When the New York Post first reported in 2020 about a laptop once used by Hunter Biden — which the paper said contained incriminating evidence against him and his father, Joe Biden, who was running for president — it set off a firestorm.
Many national news outlets raised questions about the existence of the laptop and the claims about its contents, while major social media platforms limited posts about the Post’s coverage. Conservatives said those reactions were evidence of liberal censorship.
Many of the claims made by the Post in its coverage of the laptop, in which the publication sought to link President Joe Biden to corrupt business dealings, have not been proved. But the laptop had enough incriminating evidence to continue to haunt Hunter Biden.
The laptop and some of its contents played a visible role in federal prosecutors’ case against the president’s son, who was charged with lying on a firearm application in 2018 by not disclosing his drug use. A prosecutor briefly held up the laptop before the jury in Delaware, and an FBI agent later testified that messages and photos on it and in personal data that Biden had saved in cloud computing servers had made his drug use clear.
Tuesday, the jury found Biden, 54, guilty of three felony charges. He will be sentenced at later date.

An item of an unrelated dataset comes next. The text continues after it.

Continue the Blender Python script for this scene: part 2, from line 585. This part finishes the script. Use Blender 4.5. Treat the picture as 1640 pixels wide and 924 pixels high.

A copy of the hard drive from the laptop, a silver Apple MacBook Pro that Biden accidentally left at a computer repair shop in Wilmington, Delaware, was turned over to the Post by Rudy Giuliani, an ally of Donald Trump, who was president at the time.
The Post first reported on the existence of the laptop on Oct. 14, 2020, less than a month before the presidential election. In a front-page article, the Post wrote that the laptop contained emails that it described as a “smoking gun” showing corruption in the Biden family, including correspondence that appeared to describe a meeting that Biden had arranged between his father and a Ukrainian businessperson when his father was vice president.
Questions were raised immediately after the Post published its article, including about the legitimacy of the laptop. Facebook and Twitter restricted the distribution of links to the Post’s article, saying fact checkers needed to verify the claims before they could be shared. Several days later, more than 50 former intelligence officials signed a letter claiming that the emails had “the classic earmarks of a Russian disinformation operation.”